The great firewall of China



The great firewall of China may be just an illusion in technical terms. This article describes the details of how things work…. Basically when “banned content” is detected, both ends of the connection are sent a flood of tcp reset packets. Which (if both sides are designed to pay attention to) means that the two computers “hang up” assuming the other side reset the connection. But, while most current PC operating systems obey the reset packets…. it’s not something that is imperative. (You might think of this as a targeted/surgical denial of service attack using TCP reset packets…) The article goes a bit deeper though….

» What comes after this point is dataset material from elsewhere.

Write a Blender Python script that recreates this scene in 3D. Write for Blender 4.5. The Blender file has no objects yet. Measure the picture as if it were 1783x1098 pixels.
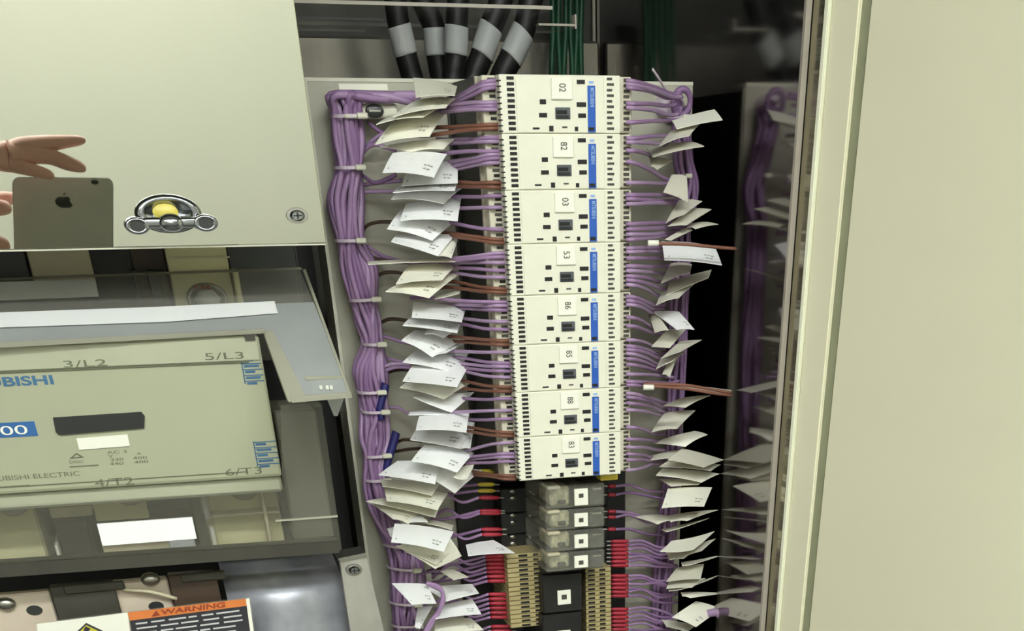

What if the pcs ignored reset packets…. yes they could. There’s no rule that a tcp stack HAS to obey a reset packet. IF the packets were ignored the firewall would turn out to be nothing more than an illusion technically speaking. Because the pcs on either end would continue communicating. Essentially ALL the packets are passing through the “firewall” unhindered, the resets are just being used to target and force the endpoints to drop “unwanted” connections.

From the article…

Ignoring resets is trivial to achieve by applying simple firewall rules… and has no significant effect on ordinary working. If you want to be a little more clever you can examine the hop count (TTL) in the reset packets and determine whether the values are consistent with them arriving from the far end, or if the value indicates they have come from the intervening censorship device. We would argue that there is much to commend examining TTL values when considering defences against denial-of-service attacks using reset packets. Having operating system vendors provide this new functionality as standard would also be of practical use because Chinese citizens would not need to run special firewall-busting code (which the authorities might attempt to outlaw) but just off-the-shelf software (which they would necessarily tolerate).

Of course, there are OTHER blocks that the Chinese government has on sites, but according to the writeup, these static blocks are more expensive (tedious) to setup and maintain. So this method would not work for everything.